A NATURALIZAÇÃO DA MORTE

Gabriel Schincariol Cavalcante
2 min readJan 17, 2020

A criança, teórica por natureza, até ter os seus impulsos controlados pela lógica mercantil da sociedade, fica bastante surpresa ao ouvir falar do nazismo, do fascismo, dos movimentos genocidas que permeiam a nossa história. Como pode todo um grupo de pessoas permitir que isso aconteça? Como pode um grupo de pessoas ser tão profundamente mau?

O que nos explicam os livros é que, em dadas condições, as pessoas acreditarão em qualquer coisa. Em dada condição de humilhação e pobreza, como o pós primeira guerra na Alemanha, as pessoas estarão desesperadas por um discurso unificante que as transporte, ainda que artificialmente, da posição de submissão à posição de poder. É nesse cenário que a política nazista floresceu: as pessoas ansiavam por salvação, e o Hitler era o messias.

Os resultados são milhões de corpos empilhados, queimados, marcados.
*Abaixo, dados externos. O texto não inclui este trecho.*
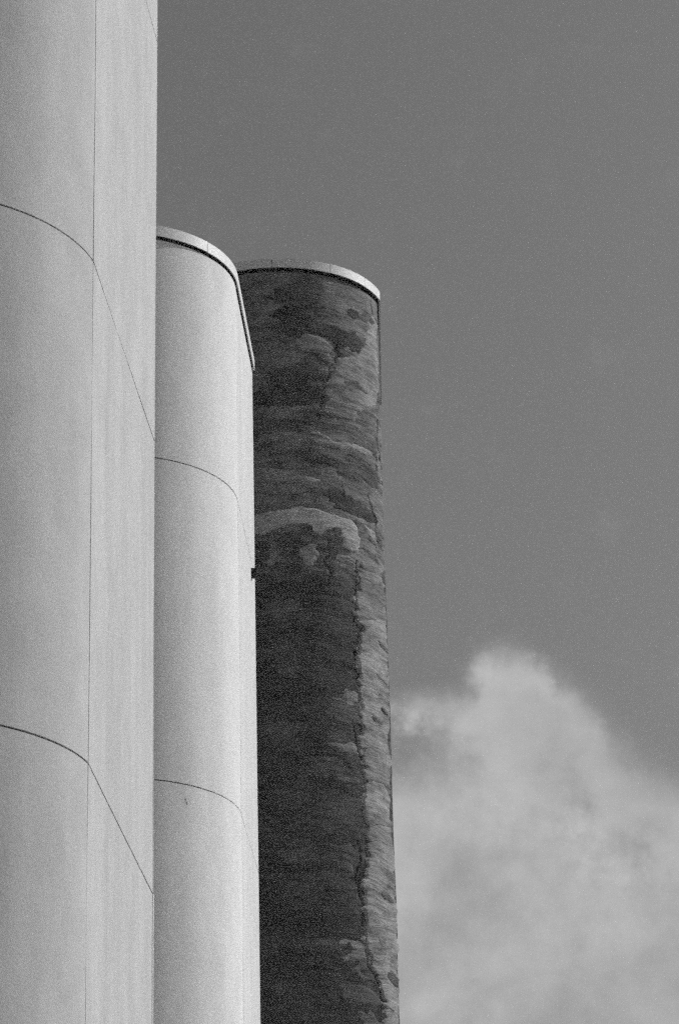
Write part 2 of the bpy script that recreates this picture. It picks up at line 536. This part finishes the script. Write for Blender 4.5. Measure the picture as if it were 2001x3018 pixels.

Ódio, racismo, xenofobia, homofobia, antissemitismo. Vergonha.

Até que o tempo passa.

E nós nos encontramos em outro cenário, em que a repetição da barbárie parecia — parecia! — inatingível. Um homem que fez sua vida política sobre o discurso de ódio voltado às minorias, dizendo abertamente que preferia um filho morto do que um filho gay, dizendo “eu sou homofóbico, sim”, dizendo que as minorias se curvam ou desaparecem, dizendo que vai fuzilar os adversários políticos, fazendo troça do pai desaparecido de um desafeto, dizendo que a ditadura deveria ter matado e não só torturado, dizendo que o seu herói é um notório e vil torturador e assassino, este homem é eleito presidente da república no Brasil.

Como pode uma pessoa ser tão profundamente má?

Como pode todo um grupo de pessoas permitir que isso aconteça?

Dadas as devidas condições.

O presidente, este presidente que, apesar de todas as evidências, continua a ser defendido pelos seus eleitores como autêntico, honesto, diferente dos demais, disse que “esse pessoal da esquerda não pode ser tratado como pessoa normal”. Autêntico, honesto, diferente dos demais. “Esses judeus não são pessoas normais”. “Esses pretos não são pessoas normais”. “Esses viados não são pessoas normais”.

Ainda assim, insistem em dizer que não há um flerte fascista. É um governo liberal, que irá mudar esse país para melhor.

Então o secretário da Cultura faz um pronunciamento oficial. Nesse pronunciamento oficial, a trilha sonora é de Wagner, citada no livro Mein Kampf, de Adolph Hitler. E embalado por essa trilha sonora o secretário parafraseou com incrível perfeição o discurso de Goebbels, famoso ministro da propaganda do regime nazista.

Autênticos. Honestos. Diferentes dos demais. Hegemônicos. Superiores. Valentes. Escolhidos por Deus.

Como pode todo um grupo de pessoas permitir que isso aconteça? Como pode um grupo de pessoas ser tão profundamente mau?